A self-described fluid collective, Acid Salt showcases encourage all its members to display work they are currently working on, or even just ideas they’re thinking of pursuing in the future. The trio then curates their work together, building upon themes through more immersive touches like “wine curation, storytelling and tasting included as an art form”, while also considering the music, floral art or science-based art that may run alongside. “To give an example,” begins Angela, “Artist A displays their research on natural phenomena and synesthesia. On that same page, we’ll connect a setlist curated or created by a music producer, Artist B, so it lifts up the research with sound,” she explains. Then, another artist could be introduced as “a wine storyteller, or fermentation connoisseur, who combines the literature behind a wine flavour or the scientific process of fermentation with that same work of Artist A and B.”

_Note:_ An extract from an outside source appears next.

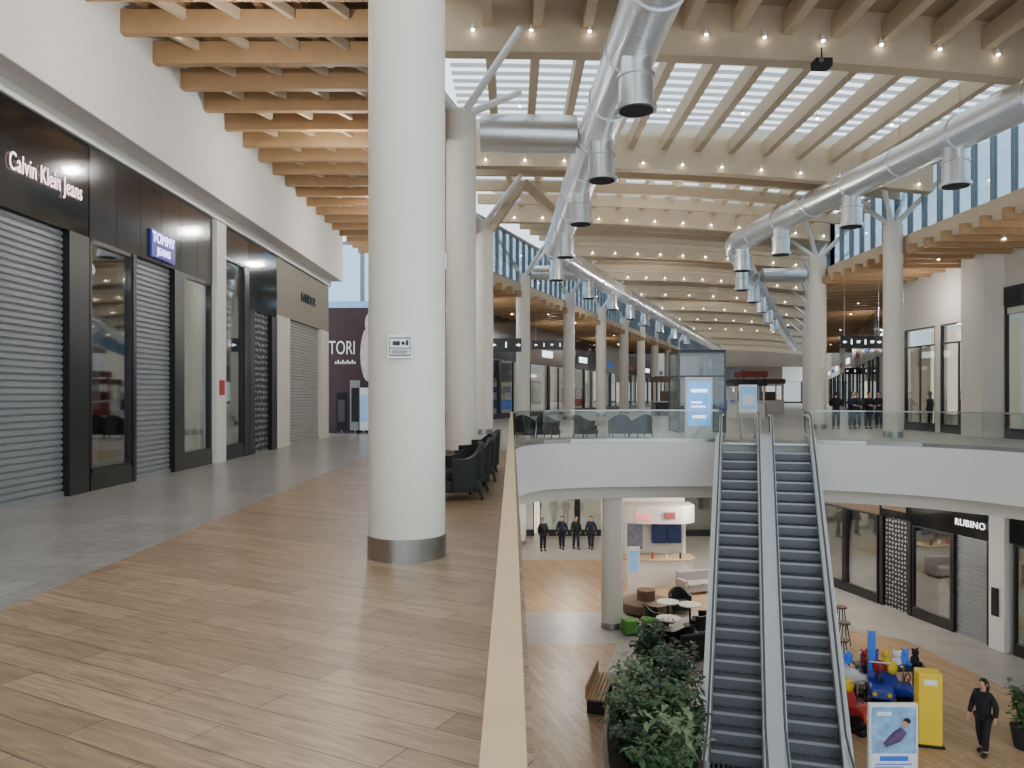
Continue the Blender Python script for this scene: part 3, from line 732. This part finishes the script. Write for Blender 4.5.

Kickstarting in 2018, Acid Salt began as a one-off exhibition. Wanting to create an exhibition where viewers would leave “not just remembering the artwork, but the whole physical and emotional sense,” Angela purposefully reached out to collaborators purely for their “associative thinking and intuitive curation”. In this search she first found Hedwich Rooks, a polymorphic artist who aims to “sharpen the eco-psychological and collective consciousness”, largely through sculptural installations and photography – “Literally a muse” as Angela puts it. Hedwich then led Angela to Acid Salt’s third exhibiter Jan Johan Draaistra, an art director, graphic designer and artist currently studying an MA in non-linear narrative. In turn creating “the most magical, intuitive and efficient collaboration”, the trio hoped to embed the feeling their collective work evoked further as “the energy all three of us felt that evening of the event seemed to live a life of its own and never really left ours,” says Angela. Always saying they must meet again, it wasn’t until life became a little quieter in 2020 that the group were fully able to, creating Acid Salt the collective across Amsterdam, Norway and Belgium as a growing community.
In its boundary-pushing and discipline-merging work, neo-aesthetic collective Acid Salt creates not 360-degree experiences but, in its own words, “370-degree experiences”. Initiated by a group of creatives looking to push the ways in which we perceive art with all our senses, projects and pieces by the group are sensory artworks specifically curated to uplift one another. There is no specific style or approach, but instead a consistent want to combine strong and soft elements and “reach for shared sensory electricity”, explains founding member Angela Donskaia of the collective’s creative aims.